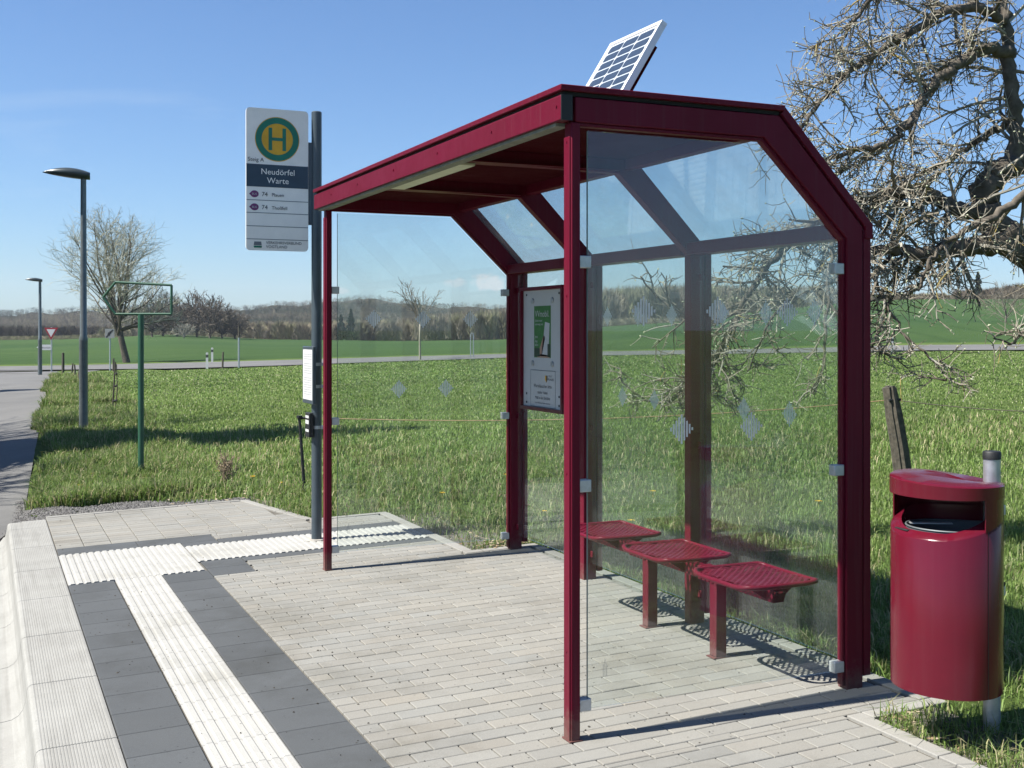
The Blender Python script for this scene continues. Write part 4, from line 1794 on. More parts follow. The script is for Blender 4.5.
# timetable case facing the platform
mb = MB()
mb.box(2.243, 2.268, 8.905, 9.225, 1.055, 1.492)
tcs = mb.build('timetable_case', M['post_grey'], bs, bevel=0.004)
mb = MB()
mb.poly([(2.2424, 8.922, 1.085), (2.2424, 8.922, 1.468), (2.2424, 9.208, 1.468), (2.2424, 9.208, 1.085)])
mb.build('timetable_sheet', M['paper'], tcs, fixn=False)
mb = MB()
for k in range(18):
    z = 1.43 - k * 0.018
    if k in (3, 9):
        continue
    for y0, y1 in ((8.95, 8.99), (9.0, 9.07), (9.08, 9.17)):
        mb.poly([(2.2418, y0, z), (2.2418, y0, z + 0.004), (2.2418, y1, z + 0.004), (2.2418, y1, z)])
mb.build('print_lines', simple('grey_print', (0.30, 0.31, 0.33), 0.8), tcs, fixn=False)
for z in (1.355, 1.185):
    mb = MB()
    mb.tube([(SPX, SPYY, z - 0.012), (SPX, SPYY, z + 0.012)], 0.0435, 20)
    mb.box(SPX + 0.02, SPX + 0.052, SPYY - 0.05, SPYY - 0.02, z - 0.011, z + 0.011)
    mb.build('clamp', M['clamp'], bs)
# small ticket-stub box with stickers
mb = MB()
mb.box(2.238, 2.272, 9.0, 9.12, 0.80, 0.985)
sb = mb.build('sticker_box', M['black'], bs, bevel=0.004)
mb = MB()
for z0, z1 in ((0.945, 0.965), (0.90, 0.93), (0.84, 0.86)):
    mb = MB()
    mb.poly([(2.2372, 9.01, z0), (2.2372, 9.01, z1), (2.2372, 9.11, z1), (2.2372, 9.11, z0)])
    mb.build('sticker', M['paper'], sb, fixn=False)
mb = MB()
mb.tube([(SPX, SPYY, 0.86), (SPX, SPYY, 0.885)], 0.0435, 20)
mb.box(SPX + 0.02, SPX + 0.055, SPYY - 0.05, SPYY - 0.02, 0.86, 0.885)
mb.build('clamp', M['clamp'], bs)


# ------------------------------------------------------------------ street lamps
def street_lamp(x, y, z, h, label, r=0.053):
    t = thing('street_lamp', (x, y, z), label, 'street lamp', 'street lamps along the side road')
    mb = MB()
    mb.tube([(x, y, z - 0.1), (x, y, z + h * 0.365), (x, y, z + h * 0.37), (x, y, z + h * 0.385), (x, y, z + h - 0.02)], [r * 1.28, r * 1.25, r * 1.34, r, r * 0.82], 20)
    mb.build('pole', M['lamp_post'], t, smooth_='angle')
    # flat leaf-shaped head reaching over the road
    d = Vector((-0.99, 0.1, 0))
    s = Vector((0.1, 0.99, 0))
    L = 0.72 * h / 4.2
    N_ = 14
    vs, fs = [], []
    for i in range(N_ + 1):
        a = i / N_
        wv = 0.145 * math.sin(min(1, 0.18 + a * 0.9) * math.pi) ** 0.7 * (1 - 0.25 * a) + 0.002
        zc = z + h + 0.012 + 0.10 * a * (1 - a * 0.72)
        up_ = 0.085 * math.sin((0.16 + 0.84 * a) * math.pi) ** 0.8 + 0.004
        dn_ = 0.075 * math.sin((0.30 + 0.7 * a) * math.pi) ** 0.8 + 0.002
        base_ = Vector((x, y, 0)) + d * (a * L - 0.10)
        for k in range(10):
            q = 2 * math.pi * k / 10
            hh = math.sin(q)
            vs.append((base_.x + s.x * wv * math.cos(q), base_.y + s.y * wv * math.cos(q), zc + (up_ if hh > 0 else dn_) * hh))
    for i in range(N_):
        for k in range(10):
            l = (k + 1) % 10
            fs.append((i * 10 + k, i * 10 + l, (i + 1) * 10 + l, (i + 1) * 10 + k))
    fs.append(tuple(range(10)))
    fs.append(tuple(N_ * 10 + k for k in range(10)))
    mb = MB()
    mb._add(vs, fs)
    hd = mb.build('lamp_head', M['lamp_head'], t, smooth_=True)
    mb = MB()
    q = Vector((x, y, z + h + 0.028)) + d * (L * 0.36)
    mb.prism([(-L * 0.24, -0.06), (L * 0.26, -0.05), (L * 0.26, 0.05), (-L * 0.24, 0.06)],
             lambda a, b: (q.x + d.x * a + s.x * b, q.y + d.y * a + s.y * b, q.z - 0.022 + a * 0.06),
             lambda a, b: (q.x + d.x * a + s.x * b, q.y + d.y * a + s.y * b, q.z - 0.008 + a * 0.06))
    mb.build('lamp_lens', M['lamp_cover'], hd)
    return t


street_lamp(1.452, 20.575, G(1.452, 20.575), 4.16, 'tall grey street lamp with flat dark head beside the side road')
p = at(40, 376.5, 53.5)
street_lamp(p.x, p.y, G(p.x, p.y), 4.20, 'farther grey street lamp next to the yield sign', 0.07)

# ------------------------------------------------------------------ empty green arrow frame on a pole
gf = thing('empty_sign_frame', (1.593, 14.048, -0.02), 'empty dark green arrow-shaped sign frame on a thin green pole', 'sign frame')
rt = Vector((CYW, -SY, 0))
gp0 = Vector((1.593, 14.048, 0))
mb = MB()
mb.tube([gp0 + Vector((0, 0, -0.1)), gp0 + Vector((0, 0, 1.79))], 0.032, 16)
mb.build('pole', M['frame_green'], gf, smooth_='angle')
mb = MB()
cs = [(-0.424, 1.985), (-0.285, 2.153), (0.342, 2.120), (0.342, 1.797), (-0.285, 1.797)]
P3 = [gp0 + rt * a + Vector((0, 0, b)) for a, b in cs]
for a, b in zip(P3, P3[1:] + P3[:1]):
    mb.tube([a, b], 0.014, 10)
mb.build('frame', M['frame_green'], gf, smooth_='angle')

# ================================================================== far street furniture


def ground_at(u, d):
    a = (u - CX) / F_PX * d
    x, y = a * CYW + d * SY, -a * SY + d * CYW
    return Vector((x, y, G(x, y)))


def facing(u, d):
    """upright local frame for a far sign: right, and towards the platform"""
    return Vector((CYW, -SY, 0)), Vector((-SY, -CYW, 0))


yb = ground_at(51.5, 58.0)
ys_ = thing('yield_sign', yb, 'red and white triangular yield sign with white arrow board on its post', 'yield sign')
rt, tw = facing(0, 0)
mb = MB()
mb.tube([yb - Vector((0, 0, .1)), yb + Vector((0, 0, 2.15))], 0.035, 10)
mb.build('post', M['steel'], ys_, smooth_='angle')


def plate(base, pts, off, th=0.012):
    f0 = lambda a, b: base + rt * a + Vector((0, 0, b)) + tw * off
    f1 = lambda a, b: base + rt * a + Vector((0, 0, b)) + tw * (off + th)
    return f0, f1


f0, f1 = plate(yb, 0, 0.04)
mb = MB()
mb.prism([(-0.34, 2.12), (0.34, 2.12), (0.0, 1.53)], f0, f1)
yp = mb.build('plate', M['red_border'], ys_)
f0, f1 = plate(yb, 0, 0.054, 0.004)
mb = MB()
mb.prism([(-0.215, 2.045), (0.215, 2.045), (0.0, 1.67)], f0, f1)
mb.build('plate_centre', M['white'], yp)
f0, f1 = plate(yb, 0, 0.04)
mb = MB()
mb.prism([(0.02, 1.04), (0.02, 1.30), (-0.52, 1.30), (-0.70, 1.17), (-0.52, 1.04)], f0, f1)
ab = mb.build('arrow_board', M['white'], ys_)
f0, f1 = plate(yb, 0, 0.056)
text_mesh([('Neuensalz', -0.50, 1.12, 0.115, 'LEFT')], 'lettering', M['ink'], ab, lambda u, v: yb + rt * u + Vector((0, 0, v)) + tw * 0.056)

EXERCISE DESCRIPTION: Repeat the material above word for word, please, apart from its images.

WRITTEN RESPONSE:
The Blender Python script for this scene continues. Write part 4, from line 1794 on. More parts follow. The script is for Blender 4.5.
# timetable case facing the platform
mb = MB()
mb.box(2.243, 2.268, 8.905, 9.225, 1.055, 1.492)
tcs = mb.build('timetable_case', M['post_grey'], bs, bevel=0.004)
mb = MB()
mb.poly([(2.2424, 8.922, 1.085), (2.2424, 8.922, 1.468), (2.2424, 9.208, 1.468), (2.2424, 9.208, 1.085)])
mb.build('timetable_sheet', M['paper'], tcs, fixn=False)
mb = MB()
for k in range(18):
    z = 1.43 - k * 0.018
    if k in (3, 9):
        continue
    for y0, y1 in ((8.95, 8.99), (9.0, 9.07), (9.08, 9.17)):
        mb.poly([(2.2418, y0, z), (2.2418, y0, z + 0.004), (2.2418, y1, z + 0.004), (2.2418, y1, z)])
mb.build('print_lines', simple('grey_print', (0.30, 0.31, 0.33), 0.8), tcs, fixn=False)
for z in (1.355, 1.185):
    mb = MB()
    mb.tube([(SPX, SPYY, z - 0.012), (SPX, SPYY, z + 0.012)], 0.0435, 20)
    mb.box(SPX + 0.02, SPX + 0.052, SPYY - 0.05, SPYY - 0.02, z - 0.011, z + 0.011)
    mb.build('clamp', M['clamp'], bs)
# small ticket-stub box with stickers
mb = MB()
mb.box(2.238, 2.272, 9.0, 9.12, 0.80, 0.985)
sb = mb.build('sticker_box', M['black'], bs, bevel=0.004)
mb = MB()
for z0, z1 in ((0.945, 0.965), (0.90, 0.93), (0.84, 0.86)):
    mb = MB()
    mb.poly([(2.2372, 9.01, z0), (2.2372, 9.01, z1), (2.2372, 9.11, z1), (2.2372, 9.11, z0)])
    mb.build('sticker', M['paper'], sb, fixn=False)
mb = MB()
mb.tube([(SPX, SPYY, 0.86), (SPX, SPYY, 0.885)], 0.0435, 20)
mb.box(SPX + 0.02, SPX + 0.055, SPYY - 0.05, SPYY - 0.02, 0.86, 0.885)
mb.build('clamp', M['clamp'], bs)


# ------------------------------------------------------------------ street lamps
def street_lamp(x, y, z, h, label, r=0.053):
    t = thing('street_lamp', (x, y, z), label, 'street lamp', 'street lamps along the side road')
    mb = MB()
    mb.tube([(x, y, z - 0.1), (x, y, z + h * 0.365), (x, y, z + h * 0.37), (x, y, z + h * 0.385), (x, y, z + h - 0.02)], [r * 1.28, r * 1.25, r * 1.34, r, r * 0.82], 20)
    mb.build('pole', M['lamp_post'], t, smooth_='angle')
    # flat leaf-shaped head reaching over the road
    d = Vector((-0.99, 0.1, 0))
    s = Vector((0.1, 0.99, 0))
    L = 0.72 * h / 4.2
    N_ = 14
    vs, fs = [], []
    for i in range(N_ + 1):
        a = i / N_
        wv = 0.145 * math.sin(min(1, 0.18 + a * 0.9) * math.pi) ** 0.7 * (1 - 0.25 * a) + 0.002
        zc = z + h + 0.012 + 0.10 * a * (1 - a * 0.72)
        up_ = 0.085 * math.sin((0.16 + 0.84 * a) * math.pi) ** 0.8 + 0.004
        dn_ = 0.075 * math.sin((0.30 + 0.7 * a) * math.pi) ** 0.8 + 0.002
        base_ = Vector((x, y, 0)) + d * (a * L - 0.10)
        for k in range(10):
            q = 2 * math.pi * k / 10
            hh = math.sin(q)
            vs.append((base_.x + s.x * wv * math.cos(q), base_.y + s.y * wv * math.cos(q), zc + (up_ if hh > 0 else dn_) * hh))
    for i in range(N_):
        for k in range(10):
            l = (k + 1) % 10
            fs.append((i * 10 + k, i * 10 + l, (i + 1) * 10 + l, (i + 1) * 10 + k))
    fs.append(tuple(range(10)))
    fs.append(tuple(N_ * 10 + k for k in range(10)))
    mb = MB()
    mb._add(vs, fs)
    hd = mb.build('lamp_head', M['lamp_head'], t, smooth_=True)
    mb = MB()
    q = Vector((x, y, z + h + 0.028)) + d * (L * 0.36)
    mb.prism([(-L * 0.24, -0.06), (L * 0.26, -0.05), (L * 0.26, 0.05), (-L * 0.24, 0.06)],
             lambda a, b: (q.x + d.x * a + s.x * b, q.y + d.y * a + s.y * b, q.z - 0.022 + a * 0.06),
             lambda a, b: (q.x + d.x * a + s.x * b, q.y + d.y * a + s.y * b, q.z - 0.008 + a * 0.06))
    mb.build('lamp_lens', M['lamp_cover'], hd)
    return t


street_lamp(1.452, 20.575, G(1.452, 20.575), 4.16, 'tall grey street lamp with flat dark head beside the side road')
p = at(40, 376.5, 53.5)
street_lamp(p.x, p.y, G(p.x, p.y), 4.20, 'farther grey street lamp next to the yield sign', 0.07)

# ------------------------------------------------------------------ empty green arrow frame on a pole
gf = thing('empty_sign_frame', (1.593, 14.048, -0.02), 'empty dark green arrow-shaped sign frame on a thin green pole', 'sign frame')
rt = Vector((CYW, -SY, 0))
gp0 = Vector((1.593, 14.048, 0))
mb = MB()
mb.tube([gp0 + Vector((0, 0, -0.1)), gp0 + Vector((0, 0, 1.79))], 0.032, 16)
mb.build('pole', M['frame_green'], gf, smooth_='angle')
mb = MB()
cs = [(-0.424, 1.985), (-0.285, 2.153), (0.342, 2.120), (0.342, 1.797), (-0.285, 1.797)]
P3 = [gp0 + rt * a + Vector((0, 0, b)) for a, b in cs]
for a, b in zip(P3, P3[1:] + P3[:1]):
    mb.tube([a, b], 0.014, 10)
mb.build('frame', M['frame_green'], gf, smooth_='angle')

# ================================================================== far street furniture


def ground_at(u, d):
    a = (u - CX) / F_PX * d
    x, y = a * CYW + d * SY, -a * SY + d * CYW
    return Vector((x, y, G(x, y)))


def facing(u, d):
    """upright local frame for a far sign: right, and towards the platform"""
    return Vector((CYW, -SY, 0)), Vector((-SY, -CYW, 0))


yb = ground_at(51.5, 58.0)
ys_ = thing('yield_sign', yb, 'red and white triangular yield sign with white arrow board on its post', 'yield sign')
rt, tw = facing(0, 0)
mb = MB()
mb.tube([yb - Vector((0, 0, .1)), yb + Vector((0, 0, 2.15))], 0.035, 10)
mb.build('post', M['steel'], ys_, smooth_='angle')


def plate(base, pts, off, th=0.012):
    f0 = lambda a, b: base + rt * a + Vector((0, 0, b)) + tw * off
    f1 = lambda a, b: base + rt * a + Vector((0, 0, b)) + tw * (off + th)
    return f0, f1


f0, f1 = plate(yb, 0, 0.04)
mb = MB()
mb.prism([(-0.34, 2.12), (0.34, 2.12), (0.0, 1.53)], f0, f1)
yp = mb.build('plate', M['red_border'], ys_)
f0, f1 = plate(yb, 0, 0.054, 0.004)
mb = MB()
mb.prism([(-0.215, 2.045), (0.215, 2.045), (0.0, 1.67)], f0, f1)
mb.build('plate_centre', M['white'], yp)
f0, f1 = plate(yb, 0, 0.04)
mb = MB()
mb.prism([(0.02, 1.04), (0.02, 1.30), (-0.52, 1.30), (-0.70, 1.17), (-0.52, 1.04)], f0, f1)
ab = mb.build('arrow_board', M['white'], ys_)
f0, f1 = plate(yb, 0, 0.056)
text_mesh([('Neuensalz', -0.50, 1.12, 0.115, 'LEFT')], 'lettering', M['ink'], ab, lambda u, v: yb + rt * u + Vector((0, 0, v)) + tw * 0.056)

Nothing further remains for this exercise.